Exercise directions
Quote, please, the line with "box('back_board', (-0.003, 0.05, z0", the line with "bm, 'black', e)", and every line between them, exactly and with nothing else.

Recorded information
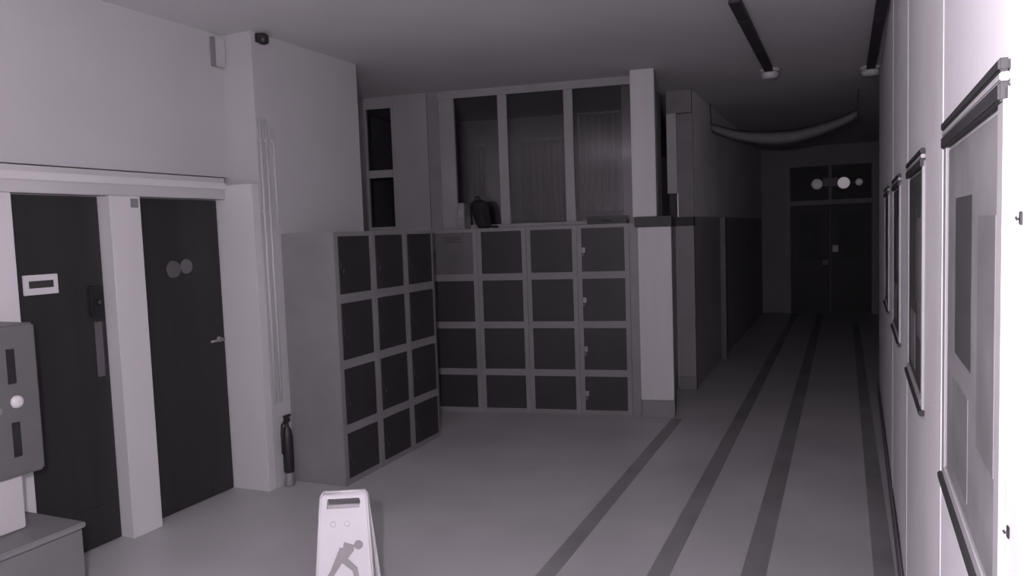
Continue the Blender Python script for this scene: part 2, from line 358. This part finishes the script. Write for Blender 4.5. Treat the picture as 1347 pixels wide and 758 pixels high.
# raised rim round the front leaf
bm = bmesh.new()
bm_tube(bm, [(-0.142, -0.002, 0.02), (-0.108, -0.002, 0.595), (-0.095, -0.002, 0.612), (0.095, -0.002, 0.612), (0.108, -0.002, 0.595), (0.142, -0.002, 0.02)], 0.006, 8)
finish('rim', bm, 'white', fr, smooth=True)
bm = bmesh.new(); lay = [0.0030]       # slipping figure
def disc(cx, cz, r, n=16): bm_prism(bm, [(cx + r * math.cos(2 * math.pi * k / n), cz + r * math.sin(2 * math.pi * k / n)) for k in range(n)], -0.0035, -0.0006)
def bar(a, b_, w0, w1):
    dx, dz = b_[0] - a[0], b_[1] - a[1]; L = math.hypot(dx, dz); nx, nz = -dz / L, dx / L
    bm_prism(bm, [(a[0] + nx * w0, a[1] + nz * w0), (b_[0] + nx * w1, b_[1] + nz * w1), (b_[0] - nx * w1, b_[1] - nz * w1), (a[0] - nx * w0, a[1] - nz * w0)], -lay[0], -0.0006); lay[0] += 0.00012
disc(0.066, 0.376, 0.021)
bar((0.045, 0.362), (-0.005, 0.375), 0.014, 0.017)     # shoulders and arm
bar((0.030, 0.365), (-0.010, 0.315), 0.020, 0.018)     # torso
bar((-0.010, 0.365), (-0.055, 0.265), 0.011, 0.009)    # trailing arm
bar((-0.010, 0.318), (0.050, 0.265), 0.016, 0.013)
bar((0.045, 0.275), (0.062, 0.200), 0.013, 0.010)      # bent leg
bar((-0.012, 0.322), (-0.070, 0.235), 0.015, 0.012)    # outstretched leg
bar((-0.065, 0.242), (-0.095, 0.222), 0.011, 0.009)
bar((-0.085, 0.180), (0.085, 0.180), 0.006, 0.006)
finish('slipping_figure', bm, 'pictogram', fr)['label'] = 'grey slipping figure pictogram'
for x in (-0.05, 0.015):
    bm = bmesh.new(); bm_lathe(bm, [(0.014, 0.0006), (0.014, 0.004), (0.009, 0.007)], 14, (x, 0, 0.475), 'y'); finish('stud', bm, 'white', fr)
bm = bmesh.new(); bm_tube(bm, [(-0.085, 0.0, 0.605), (0.085, 0.0, 0.605)], 0.009, 10); finish('hinge', bm, 'white', sg, smooth=True)

# ------------------------------------------------------------------ dispenser and low box by the left edge
e = empty('dispenser', (-4.05, 2.2, 0)); tag(e, 'grey metal dispenser with two dark slots and a round knob at the left edge', 'dispenser')
box('housing', (0.01, -0.30, 0.69), (0.35, 0.30, 1.435), 'boxgrey', e, 0.012)
for z in (1.235, 0.875): box('slot', (0.351, 0.145, z - 0.085), (0.354, 0.185, z + 0.085), 'black', e)
bm = bmesh.new(); bm_lathe(bm, [(0.032, 0), (0.032, 0.012), (0.024, 0.022), (0.010, 0.025)], 20, (0.351, 0.175, 1.06), 'x'); finish('knob', bm, 'pale', e, smooth=True)
bm = bmesh.new(); bm_lathe(bm, [(0.018, 0), (0.018, 0.008)], 20, (0.351, 0.085, 1.03), 'x'); finish('lock', bm, 'lframe', e)
box('pedestal', (0.03, -0.24, 0.425), (0.33, 0.19, 0.689), 'header', e, 0.006)
e = empty('low_box', (-4.04, 2.1, 0)); tag(e, 'low grey box seat on the floor under the dispenser', 'box')
box('case', (0.0, -0.6, 0.0), (0.52, 0.44, 0.39), 'kick', e, 0.008); box('lid', (0.0, -0.61, 0.392), (0.535, 0.45, 0.42), 'plinth', e, 0.006)

# sensor and conduit near the top of the pier
e = empty('motion_sensor', (-3.78, 4.30, 3.10)); tag(e, 'small dark motion sensor high at the ceiling corner of the pier', 'sensor')
box('bracket', (0.0005, -0.012, 0.09), (0.03, 0.03, 0.15), 'black', e, 0.003)
bm = bmesh.new(); bm_lathe(bm, [(0.02, -0.012), (0.038, 0.0), (0.038, 0.045), (0.02, 0.06)], 16, (0.055, 0.01, 0.085)); finish('sensor_head', bm, 'black', e, smooth=True)
e = empty('wall_speaker', (-4.05, 4.16, 3.03)); tag(e, 'slim wall speaker high up next to the ceiling corner', 'speaker')
box('cabinet', (0.0005, 0.0, 0.0), (0.04, 0.085, 0.20), 'wall', e, 0.006); box('grille', (0.0405, 0.01, 0.01), (0.044, 0.075, 0.19), 'header', e); box('side_bracket', (0.0005, -0.022, 0.0), (0.035, -0.001, 0.20), 'plinth', e, 0.003)
lab = ('thin pale conduit on the corner of the pier, beside the jamb', 'thin pale conduit on the pier, second from the jamb', 'thin pale conduit on the pier, third from the jamb')
for k, (y, r, z1) in enumerate(((4.275, 0.010, 2.66), (4.335, 0.010, 2.66), (4.41, 0.008, 2.60))):
    e = empty('conduit', (XP, y, 0)); tag(e, lab[k], 'pipe', 'conduits on the pier')
    bm = bmesh.new(); bm_tube(bm, [(r + 0.001, 0, 0.62 if k < 2 else 1.9), (r + 0.001, 0, z1)], r, 10); finish('pipe', bm, 'wall', e, smooth=True)
    for z in (2.0, 2.5): box('clip', (0.0005, -0.016, z), (2 * r + 0.006, 0.016, z + 0.02), 'wall', e, 0.002)
# fire extinguisher in the corner between pier and lockers
e = empty('fire_extinguisher', (-3.738, 4.34, 0)); tag(e, 'slim black fire extinguisher in the gap beside the left-hand lockers', 'extinguisher')
bm = bmesh.new(); bm_lathe(bm, [(0.034, 0.10), (0.038, 0.115), (0.038, 0.36), (0.030, 0.42), (0.016, 0.44), (0.014, 0.47)], 20); finish('cylinder', bm, 'black', e, smooth=True)
bm = bmesh.new(); bm_lathe(bm, [(0.030, 0.0), (0.038, 0.012), (0.030, 0.055), (0.026, 0.0995)], 20); finish('stand', bm, 'plinth', e, smooth=True)
box('valve', (-0.012, -0.02, 0.47), (0.012, 0.03, 0.50), 'black', e, 0.003); box('squeeze_handle', (-0.008, -0.03, 0.505), (0.008, 0.045, 0.525), 'black', e, 0.003)
bm = bmesh.new(); bm_tube(bm, [(0, -0.02, 0.485), (0.0, -0.05, 0.46), (0, -0.056, 0.40), (0, -0.056, 0.25)], 0.009, 8); finish('hose', bm, 'black', e, smooth=True)

# ------------------------------------------------------------------ notice cases on the right wall
names = ('glazed notice case on the bright wall nearest the right edge', 'second glazed notice case along the bright right wall', 'third glazed notice case along the bright right wall', 'farthest glazed notice case along the bright right wall')
for k in range(4):
    y0 = 1.30 + 1.5 * k; y1 = y0 + (0.83 if k == 0 else 0.82); z0, z1 = 1.165, 1.985
    Mx = Matrix.Translation(RO) @ Matrix.Rotation(RA, 4, 'Z')
    p = Mx @ Vector((0, y0, 0))
    e = empty('notice_case', p, RA); tag(e, names[k], 'notice case', 'notice cases on the right wall')
    wd = y1 - y0
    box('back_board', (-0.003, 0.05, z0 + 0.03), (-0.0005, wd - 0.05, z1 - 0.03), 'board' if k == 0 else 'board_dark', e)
    box('jamb', (-0.009, 0, z0), (-0.0005, 0.05, z1), 'header', e, 0.002); box('jamb', (-0.009, wd - 0.05, z0), (-0.0005, wd, z1), 'header', e, 0.002)
    box('head_rail', (-0.016, 0, z1 - 0.022), (-0.0005, wd, z1 + 0.006), 'dark', e, 0.003)
    box('head_trim', (-0.014, 0, z1 + 0.007), (-0.0005, wd, z1 + 0.020), 'header', e, 0.002)
    box('blind_rail', (-0.016, 0.0, z1 + 0.021), (-0.0005, wd, z1 + 0.040), 'dark', e, 0.003)
    box('sill', (-0.018, -0.01, z0 - 0.018), (-0.0005, wd + 0.01, z0 - 0.0005), 'dark', e, 0.003)
    box('bottom_rail', (-0.010, 0.05, z0), (-0.0005, wd - 0.05, z0 + 0.03), 'header', e, 0.003)
    box('pane', (-0.0075, 0.05, z0 + 0.03), (-0.006, wd - 0.05, z1 - 0.022), 'pane_clear', e)
    box('paper', (-0.0045, 0.36, 1.50), (-0.0031, 0.62, 1.84), 'sheet', e)
    box('paper', (-0.0045, 0.09, 1.38), (-0.0031, 0.28, 1.80), 'sheet2', e); box('paper', (-0.0045, 0.40, 1.23), (-0.0031, 0.66, 1.44), 'sheet2', e)
for (y, z, lb) in ((1.205, 1.795, 'dark wall hook beside the nearest notice case, upper one'), (1.268, 1.34, 'dark wall hook beside the nearest notice case, lower one')):
    e = empty('wall_hook', Mx @ Vector((0, y, z)), RA); tag(e, lb, 'hook', 'wall hooks')
    box('hook_plate', (-0.003, -0.006, -0.009), (-0.0005, 0.006, 0.009), 'black', e, 0.001)
    bm = bmesh.new(); bm_tube(bm, [(-0.003, 0, 0), (-0.006, 0, -0.002), (-0.0075, 0, 0.002)], 0.0016, 8); finish('hook', bm, 'black', e)

# ------------------------------------------------------------------ ceiling fittings, banner, far reflection glints
for (X, y0, y1, lb, lb2) in ((-0.64, 5.15, 7.62, 'dark cable trunking running along the middle of the ceiling', 'small pale detector at the end of the middle ceiling trunking'),
                             (0.235, 4.6, 8.05, 'dark cable trunking along the ceiling edge over the bright wall', 'small pale detector at the top of the bright wall')):
    e = empty('cable_trunking', (X, y0, H)); tag(e, lb, 'trunking', 'ceiling trunking')
    box('channel', (-0.035, 0, -0.04), (0.035, y1 - y0, -0.001), 'dark', e, 0.004); box('lid', (-0.038, 0, -0.048), (0.038, y1 - y0, -0.041), 'dark', e, 0.002)
    for q in range(2): box('joint_clip', (-0.041, 0.5 + q, -0.051), (0.041, 0.54 + q, -0.0485), 'dark', e)
    e = empty('smoke_detector', (X, y1 + 0.13, H)); tag(e, lb2, 'detector', 'ceiling detectors')
    bm = bmesh.new(); bm_lathe(bm, [(0.095, -0.001), (0.095, -0.022), (0.085, -0.03)], 24); finish('base', bm, 'white', e, smooth=True)
    bm = bmesh.new(); bm_lathe(bm, [(0.075, -0.031), (0.082, -0.05), (0.07, -0.085), (0.03, -0.095)], 24); finish('dome', bm, 'white', e, smooth=True)
e = empty('banner', (-0.66, 9.5, 0)); tag(e, 'sagging cloth banner hung across the dark corridor ceiling', 'banner')
bm = bmesh.new(); n = 32; vs = []
for k in range(n + 1):
    s = -1 + 2 * k / n; x = s * 0.80; z = 2.79 + 0.19 * abs(s) ** 2 + 0.01 * s
    tw = 0.085 * (1 - 0.35 * abs(s))
    vs.append([bm.verts.new((x, yo + 0.012 * math.sin(9 * s), z + zo)) for yo, zo in ((0, -tw), (-0.02, 0), (0, tw), (0.012, 0))])
for a, b in zip(vs, vs[1:]):
    for j in range(4): bm.faces.new((a[j], b[j], b[(j + 1) % 4], a[(j + 1) % 4]))
bm.faces.new(vs[0][::-1]); bm.faces.new(vs[-1])
finish('cloth', bm, 'banner', e, smooth=True)
for s in (-1, 1):
    bm = bmesh.new(); bm_tube(bm, [(s * 0.80, 0, 2.98 + 0.01 * s), (s * 0.815, 0, H - 0.001)], 0.006, 6); finish('cord', bm, 'dark', e)
e = empty('reflection_glints', (-0.235, 15.93, 2.50)); tag(e, 'added round glowing heads imitating infrared reflections above the far double doors', 'reflection')  # added fitting; its glow stands in for infrared light reflected at the doors
box('glint_box', (-0.13, -0.08, -0.04), (0.13, -0.002, 0.12), 'plinth', e, 0.006)
for x, mm, r, lb in ((0.50, 'glint_dim', 0.075, 'small dim side reflection glint'), (-0.235, 'glint_dim', 0.11, 'dimmer round reflection glint'), (0.235, 'lens', 0.12, 'brighter round reflection glint')):
    bm = bmesh.new(); bm_lathe(bm, [(0.05, 0.03), (r, 0.08), (r, 0.13)], 22, (x, 0, 0.01), 'y'); hd = finish('glint_head', bm, 'plinth', e, smooth=False); hd['label'] = lb
    bm = bmesh.new(); bm_lathe(bm, [(r - 0.012, 0.1305), (r - 0.03, 0.142), (0.02, 0.15)], 22, (x, 0, 0.01), 'y'); finish('lens', bm, mm, hd, smooth=True)  # glowing disc paints a reflected glint, no lamp
    bm = bmesh.new(); bm_tube(bm, [(0.12 * (1 if x > 0 else -1), -0.04, 0.02), (x * 0.85, -0.045, 0.01)], 0.015, 8); finish('glint_arm', bm, 'plinth', hd)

Solution to this exercise
    box('back_board', (-0.003, 0.05, z0 + 0.03), (-0.0005, wd - 0.05, z1 - 0.03), 'board' if k == 0 else 'board_dark', e)
    box('jamb', (-0.009, 0, z0), (-0.0005, 0.05, z1), 'header', e, 0.002); box('jamb', (-0.009, wd - 0.05, z0), (-0.0005, wd, z1), 'header', e, 0.002)
    box('head_rail', (-0.016, 0, z1 - 0.022), (-0.0005, wd, z1 + 0.006), 'dark', e, 0.003)
    box('head_trim', (-0.014, 0, z1 + 0.007), (-0.0005, wd, z1 + 0.020), 'header', e, 0.002)
    box('blind_rail', (-0.016, 0.0, z1 + 0.021), (-0.0005, wd, z1 + 0.040), 'dark', e, 0.003)
    box('sill', (-0.018, -0.01, z0 - 0.018), (-0.0005, wd + 0.01, z0 - 0.0005), 'dark', e, 0.003)
    box('bottom_rail', (-0.010, 0.05, z0), (-0.0005, wd - 0.05, z0 + 0.03), 'header', e, 0.003)
    box('pane', (-0.0075, 0.05, z0 + 0.03), (-0.006, wd - 0.05, z1 - 0.022), 'pane_clear', e)
    box('paper', (-0.0045, 0.36, 1.50), (-0.0031, 0.62, 1.84), 'sheet', e)
    box('paper', (-0.0045, 0.09, 1.38), (-0.0031, 0.28, 1.80), 'sheet2', e); box('paper', (-0.0045, 0.40, 1.23), (-0.0031, 0.66, 1.44), 'sheet2', e)
for (y, z, lb) in ((1.205, 1.795, 'dark wall hook beside the nearest notice case, upper one'), (1.268, 1.34, 'dark wall hook beside the nearest notice case, lower one')):
    e = empty('wall_hook', Mx @ Vector((0, y, z)), RA); tag(e, lb, 'hook', 'wall hooks')
    box('hook_plate', (-0.003, -0.006, -0.009), (-0.0005, 0.006, 0.009), 'black', e, 0.001)
    bm = bmesh.new(); bm_tube(bm, [(-0.003, 0, 0), (-0.006, 0, -0.002), (-0.0075, 0, 0.002)], 0.0016, 8); finish('hook', bm, 'black', e)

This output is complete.